Instructions for the task:
Return the lines that follow, exactly as they appear, from the first through the one containing "from mathutils import Vector"; no pictures are to be included.

━━━━━ Data section ━━━━━

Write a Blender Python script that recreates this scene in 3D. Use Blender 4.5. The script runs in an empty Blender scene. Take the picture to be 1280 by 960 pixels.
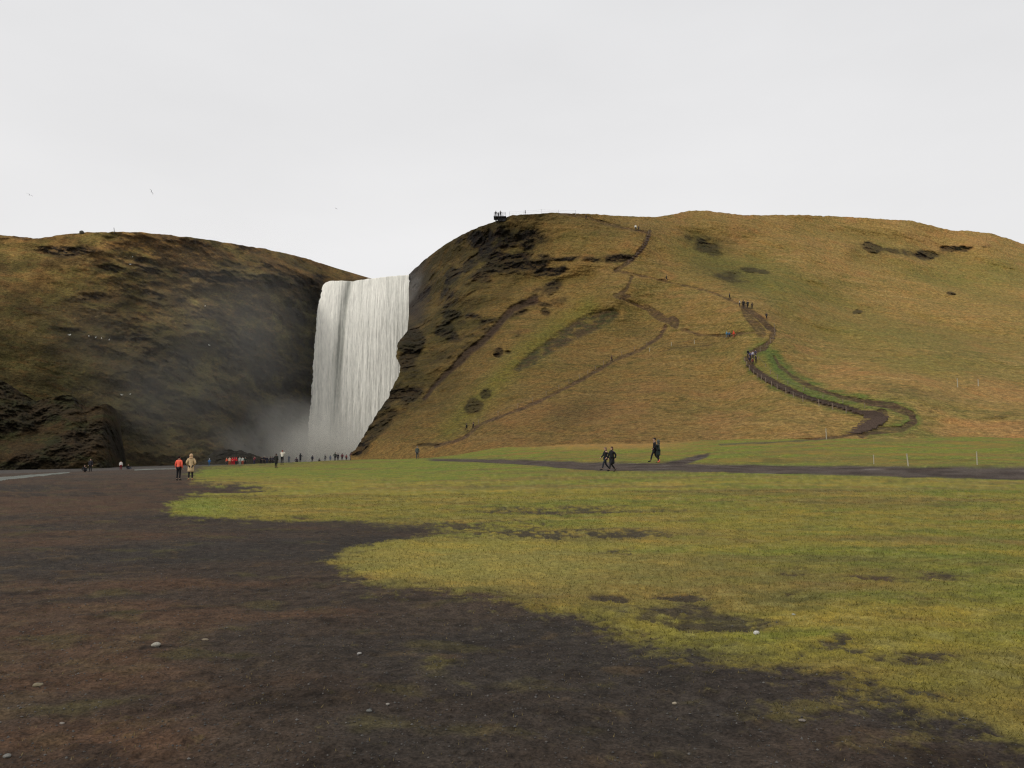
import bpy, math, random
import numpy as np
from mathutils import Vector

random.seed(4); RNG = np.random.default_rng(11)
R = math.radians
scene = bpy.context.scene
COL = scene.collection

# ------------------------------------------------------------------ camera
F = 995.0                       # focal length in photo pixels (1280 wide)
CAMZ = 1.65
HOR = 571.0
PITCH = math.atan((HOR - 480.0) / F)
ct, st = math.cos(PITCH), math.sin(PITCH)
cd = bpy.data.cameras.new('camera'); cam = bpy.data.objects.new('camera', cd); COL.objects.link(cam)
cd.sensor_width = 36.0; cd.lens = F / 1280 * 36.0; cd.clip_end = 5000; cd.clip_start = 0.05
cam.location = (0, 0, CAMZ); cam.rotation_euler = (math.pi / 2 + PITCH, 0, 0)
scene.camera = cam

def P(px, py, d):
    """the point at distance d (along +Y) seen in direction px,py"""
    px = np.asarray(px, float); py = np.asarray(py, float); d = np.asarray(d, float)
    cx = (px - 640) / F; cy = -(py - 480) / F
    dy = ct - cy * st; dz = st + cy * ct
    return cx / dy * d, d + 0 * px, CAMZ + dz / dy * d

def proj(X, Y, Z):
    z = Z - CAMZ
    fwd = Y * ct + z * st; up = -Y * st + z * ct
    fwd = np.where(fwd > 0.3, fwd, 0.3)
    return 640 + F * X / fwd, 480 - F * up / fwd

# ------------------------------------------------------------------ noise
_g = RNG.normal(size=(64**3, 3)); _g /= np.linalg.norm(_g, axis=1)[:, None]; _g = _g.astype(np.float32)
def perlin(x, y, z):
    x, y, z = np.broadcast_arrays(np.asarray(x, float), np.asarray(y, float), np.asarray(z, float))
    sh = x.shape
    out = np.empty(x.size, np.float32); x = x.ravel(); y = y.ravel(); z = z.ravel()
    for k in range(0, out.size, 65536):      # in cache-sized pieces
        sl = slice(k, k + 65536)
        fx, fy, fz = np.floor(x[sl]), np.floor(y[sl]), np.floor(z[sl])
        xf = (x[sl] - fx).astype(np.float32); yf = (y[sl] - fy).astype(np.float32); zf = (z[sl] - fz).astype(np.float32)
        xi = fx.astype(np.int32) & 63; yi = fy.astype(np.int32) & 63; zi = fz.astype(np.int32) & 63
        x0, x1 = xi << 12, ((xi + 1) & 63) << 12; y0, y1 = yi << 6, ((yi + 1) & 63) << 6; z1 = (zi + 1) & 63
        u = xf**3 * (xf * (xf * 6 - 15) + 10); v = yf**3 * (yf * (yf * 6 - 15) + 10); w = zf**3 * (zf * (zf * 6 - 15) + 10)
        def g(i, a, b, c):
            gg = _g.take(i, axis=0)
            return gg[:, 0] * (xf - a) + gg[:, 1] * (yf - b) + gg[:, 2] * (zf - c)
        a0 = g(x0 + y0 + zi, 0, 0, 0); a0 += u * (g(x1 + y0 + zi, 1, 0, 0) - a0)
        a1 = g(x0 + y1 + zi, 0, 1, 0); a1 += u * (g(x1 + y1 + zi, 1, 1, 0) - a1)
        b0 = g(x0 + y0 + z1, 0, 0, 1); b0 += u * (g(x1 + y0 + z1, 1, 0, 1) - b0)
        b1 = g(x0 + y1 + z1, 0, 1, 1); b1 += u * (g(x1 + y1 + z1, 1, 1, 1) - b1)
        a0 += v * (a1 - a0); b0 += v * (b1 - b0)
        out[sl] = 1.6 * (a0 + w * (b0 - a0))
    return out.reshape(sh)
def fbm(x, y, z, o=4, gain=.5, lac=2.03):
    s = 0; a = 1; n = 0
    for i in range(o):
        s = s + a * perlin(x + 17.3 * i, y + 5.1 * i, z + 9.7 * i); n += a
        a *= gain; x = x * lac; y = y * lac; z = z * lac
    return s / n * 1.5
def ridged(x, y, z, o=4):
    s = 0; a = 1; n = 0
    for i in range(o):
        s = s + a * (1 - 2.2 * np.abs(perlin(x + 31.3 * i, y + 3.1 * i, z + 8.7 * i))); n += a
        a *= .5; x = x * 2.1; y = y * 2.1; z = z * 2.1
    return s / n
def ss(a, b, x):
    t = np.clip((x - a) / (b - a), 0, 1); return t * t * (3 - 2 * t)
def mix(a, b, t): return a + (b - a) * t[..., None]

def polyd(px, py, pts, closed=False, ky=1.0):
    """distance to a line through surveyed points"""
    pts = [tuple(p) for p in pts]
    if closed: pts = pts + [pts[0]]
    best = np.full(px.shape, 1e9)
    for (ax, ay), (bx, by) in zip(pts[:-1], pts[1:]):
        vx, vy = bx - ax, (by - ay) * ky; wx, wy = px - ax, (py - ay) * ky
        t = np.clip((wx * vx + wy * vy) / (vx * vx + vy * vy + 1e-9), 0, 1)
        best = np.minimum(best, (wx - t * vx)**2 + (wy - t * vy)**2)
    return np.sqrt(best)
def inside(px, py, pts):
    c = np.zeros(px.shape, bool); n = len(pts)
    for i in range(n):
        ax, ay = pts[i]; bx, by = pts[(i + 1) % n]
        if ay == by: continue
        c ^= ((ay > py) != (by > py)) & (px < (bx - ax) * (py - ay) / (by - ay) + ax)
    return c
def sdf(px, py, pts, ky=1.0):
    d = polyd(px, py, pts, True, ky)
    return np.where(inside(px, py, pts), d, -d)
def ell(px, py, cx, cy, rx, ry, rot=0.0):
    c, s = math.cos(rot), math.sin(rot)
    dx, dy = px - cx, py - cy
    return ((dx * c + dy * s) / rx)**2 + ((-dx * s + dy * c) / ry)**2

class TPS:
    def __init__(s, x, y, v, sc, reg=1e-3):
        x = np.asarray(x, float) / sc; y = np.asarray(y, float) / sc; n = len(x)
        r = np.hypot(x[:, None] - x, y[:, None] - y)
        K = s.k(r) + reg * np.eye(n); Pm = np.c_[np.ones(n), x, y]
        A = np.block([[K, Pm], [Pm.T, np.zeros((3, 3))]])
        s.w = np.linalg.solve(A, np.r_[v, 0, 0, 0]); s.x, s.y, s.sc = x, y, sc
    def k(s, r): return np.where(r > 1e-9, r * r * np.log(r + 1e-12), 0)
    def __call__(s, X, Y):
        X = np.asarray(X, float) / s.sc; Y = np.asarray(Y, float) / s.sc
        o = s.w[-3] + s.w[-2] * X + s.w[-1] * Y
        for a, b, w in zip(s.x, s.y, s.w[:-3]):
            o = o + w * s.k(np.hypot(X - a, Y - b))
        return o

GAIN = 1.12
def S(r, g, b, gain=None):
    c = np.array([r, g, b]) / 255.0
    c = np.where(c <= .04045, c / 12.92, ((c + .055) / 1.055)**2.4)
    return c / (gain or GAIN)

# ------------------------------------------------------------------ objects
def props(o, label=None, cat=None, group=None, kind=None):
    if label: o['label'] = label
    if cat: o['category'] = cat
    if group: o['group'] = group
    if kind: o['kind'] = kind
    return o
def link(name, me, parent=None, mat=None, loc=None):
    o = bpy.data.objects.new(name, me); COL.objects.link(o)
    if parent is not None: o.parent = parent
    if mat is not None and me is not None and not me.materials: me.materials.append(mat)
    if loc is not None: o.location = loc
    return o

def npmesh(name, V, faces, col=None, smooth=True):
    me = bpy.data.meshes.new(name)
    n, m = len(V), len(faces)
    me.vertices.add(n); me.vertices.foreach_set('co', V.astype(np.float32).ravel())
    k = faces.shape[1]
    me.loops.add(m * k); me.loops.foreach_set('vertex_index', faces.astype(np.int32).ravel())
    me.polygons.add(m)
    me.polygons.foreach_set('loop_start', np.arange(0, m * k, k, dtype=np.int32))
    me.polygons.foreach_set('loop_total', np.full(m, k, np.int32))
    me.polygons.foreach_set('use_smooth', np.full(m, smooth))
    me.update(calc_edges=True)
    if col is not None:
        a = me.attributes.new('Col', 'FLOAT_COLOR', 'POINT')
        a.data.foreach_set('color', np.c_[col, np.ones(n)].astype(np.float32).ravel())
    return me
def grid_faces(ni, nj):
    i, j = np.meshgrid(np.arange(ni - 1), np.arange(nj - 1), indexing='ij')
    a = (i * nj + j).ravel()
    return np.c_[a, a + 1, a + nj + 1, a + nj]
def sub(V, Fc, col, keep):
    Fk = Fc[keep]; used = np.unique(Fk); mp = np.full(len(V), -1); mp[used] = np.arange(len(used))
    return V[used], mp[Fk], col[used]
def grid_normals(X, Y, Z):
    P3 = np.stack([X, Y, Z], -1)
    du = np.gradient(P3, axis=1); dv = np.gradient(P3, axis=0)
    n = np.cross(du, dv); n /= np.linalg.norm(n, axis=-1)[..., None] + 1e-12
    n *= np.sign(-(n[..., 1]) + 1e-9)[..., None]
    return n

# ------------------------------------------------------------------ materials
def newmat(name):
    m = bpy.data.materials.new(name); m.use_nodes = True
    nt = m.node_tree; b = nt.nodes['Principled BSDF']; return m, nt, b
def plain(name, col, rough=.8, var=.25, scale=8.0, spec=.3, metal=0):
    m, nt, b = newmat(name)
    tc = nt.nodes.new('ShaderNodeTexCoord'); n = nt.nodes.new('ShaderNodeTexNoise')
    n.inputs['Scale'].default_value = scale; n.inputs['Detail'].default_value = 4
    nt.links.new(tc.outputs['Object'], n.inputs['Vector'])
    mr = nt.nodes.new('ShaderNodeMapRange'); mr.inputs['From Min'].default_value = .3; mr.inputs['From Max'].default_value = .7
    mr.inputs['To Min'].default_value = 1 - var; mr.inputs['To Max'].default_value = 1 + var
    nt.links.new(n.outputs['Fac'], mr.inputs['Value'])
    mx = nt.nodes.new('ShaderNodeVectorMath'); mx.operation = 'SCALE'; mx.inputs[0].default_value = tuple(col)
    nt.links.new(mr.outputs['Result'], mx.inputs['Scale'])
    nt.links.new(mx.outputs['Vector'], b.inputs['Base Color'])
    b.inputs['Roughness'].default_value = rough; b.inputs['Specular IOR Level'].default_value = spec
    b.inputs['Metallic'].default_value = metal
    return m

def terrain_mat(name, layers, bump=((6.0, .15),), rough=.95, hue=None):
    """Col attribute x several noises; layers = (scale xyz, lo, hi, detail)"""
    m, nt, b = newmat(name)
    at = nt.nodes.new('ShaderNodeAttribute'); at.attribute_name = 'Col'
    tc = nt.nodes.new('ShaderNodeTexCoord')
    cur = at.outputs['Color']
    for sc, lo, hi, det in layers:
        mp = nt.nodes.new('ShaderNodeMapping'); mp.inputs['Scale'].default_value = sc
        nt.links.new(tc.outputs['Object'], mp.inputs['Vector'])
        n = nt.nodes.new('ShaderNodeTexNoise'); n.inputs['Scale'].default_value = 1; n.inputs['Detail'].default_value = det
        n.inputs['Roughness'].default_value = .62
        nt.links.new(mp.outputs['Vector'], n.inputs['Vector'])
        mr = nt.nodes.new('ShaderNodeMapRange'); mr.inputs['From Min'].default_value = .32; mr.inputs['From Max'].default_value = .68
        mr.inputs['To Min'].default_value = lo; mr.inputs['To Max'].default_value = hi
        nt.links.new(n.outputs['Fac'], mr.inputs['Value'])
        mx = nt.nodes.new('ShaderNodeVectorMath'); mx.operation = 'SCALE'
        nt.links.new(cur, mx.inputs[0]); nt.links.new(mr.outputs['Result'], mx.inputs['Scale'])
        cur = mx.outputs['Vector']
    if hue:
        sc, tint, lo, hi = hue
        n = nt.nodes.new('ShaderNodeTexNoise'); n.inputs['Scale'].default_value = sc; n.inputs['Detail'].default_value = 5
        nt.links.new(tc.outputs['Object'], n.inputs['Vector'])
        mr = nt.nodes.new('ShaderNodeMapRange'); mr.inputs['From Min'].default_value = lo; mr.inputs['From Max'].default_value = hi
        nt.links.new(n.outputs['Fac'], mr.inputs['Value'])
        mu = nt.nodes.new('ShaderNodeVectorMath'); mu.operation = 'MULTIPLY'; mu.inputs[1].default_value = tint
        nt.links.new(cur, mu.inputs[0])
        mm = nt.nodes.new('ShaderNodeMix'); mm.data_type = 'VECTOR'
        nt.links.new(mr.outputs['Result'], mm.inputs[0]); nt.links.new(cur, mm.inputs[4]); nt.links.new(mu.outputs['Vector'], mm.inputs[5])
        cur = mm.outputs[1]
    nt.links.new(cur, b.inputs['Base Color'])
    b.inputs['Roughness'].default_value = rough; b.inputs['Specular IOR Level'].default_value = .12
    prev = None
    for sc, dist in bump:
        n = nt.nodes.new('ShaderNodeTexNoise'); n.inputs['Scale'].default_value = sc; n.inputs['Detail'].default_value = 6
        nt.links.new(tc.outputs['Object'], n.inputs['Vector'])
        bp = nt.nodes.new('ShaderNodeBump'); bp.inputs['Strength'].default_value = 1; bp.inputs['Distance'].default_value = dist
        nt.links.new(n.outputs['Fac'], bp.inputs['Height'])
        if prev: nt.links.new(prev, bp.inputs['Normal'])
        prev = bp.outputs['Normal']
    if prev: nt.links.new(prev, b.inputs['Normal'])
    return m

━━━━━

Answer to the problem:
Write a Blender Python script that recreates this scene in 3D. Use Blender 4.5. The script runs in an empty Blender scene. Take the picture to be 1280 by 960 pixels.
import bpy, math, random
import numpy as np
from mathutils import Vector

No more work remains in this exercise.